Gray wolf caught on camera in Denali National Park in Alaska.
Kaija Klauder/University of Washington
A gray wolf in Denali National Park and Preserve, Alaska, shown on a wildlife camera. Wolves and cougars are the top predators in most western landscapes.

In many parts of the world, there is an imbalance in the food chain.

Without top predators such as wolves and grizzly bears, smaller meat-eating animals like coyotes and foxes or grazers such as deer and elk can balloon in population, unchecked. This can initiate more deer-vehicle collisions, scavenging by urban coyotes and other unnatural human-animal interactions.

University of Washington researchers have discovered that large predators play a key yet unexpected role in keeping smaller predators and deer in check. Their “fatal attraction” theory finds that smaller predators are drawn to the kill sites of large predators by the promise of leftover scraps, but the scavengers may be killed themselves if their larger kin return for seconds.

The study, published March 18 in the journal Ecology Letters, is the first to examine carnivore killing and scavenging activities in relation to each other across dozens of landscapes around the world. Patterns that emerged from their analysis could be used to make important management decisions about large carnivores worldwide, the authors said.

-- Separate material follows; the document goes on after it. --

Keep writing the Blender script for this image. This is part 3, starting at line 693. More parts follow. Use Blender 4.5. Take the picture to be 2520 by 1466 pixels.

“I hope this paper will spur researchers to think more holistically about these killing and scavenging interactions, because currently we’re not really getting a full understanding of how carnivore communities function by examining them separately,” said senior author Laura Prugh, a wildlife ecologist and associate professor in the UW School of Environmental and Forest Sciences.

Large carnivores such as cougars, wolves and grizzly bears have disappeared from many regions, allowing some smaller carnivores — coyotes, foxes and bobcats, for example — to increase in population. The absence of large carnivores, especially on the East Coast, also has ignited populations of deer and other prey, creating an imbalance in many areas.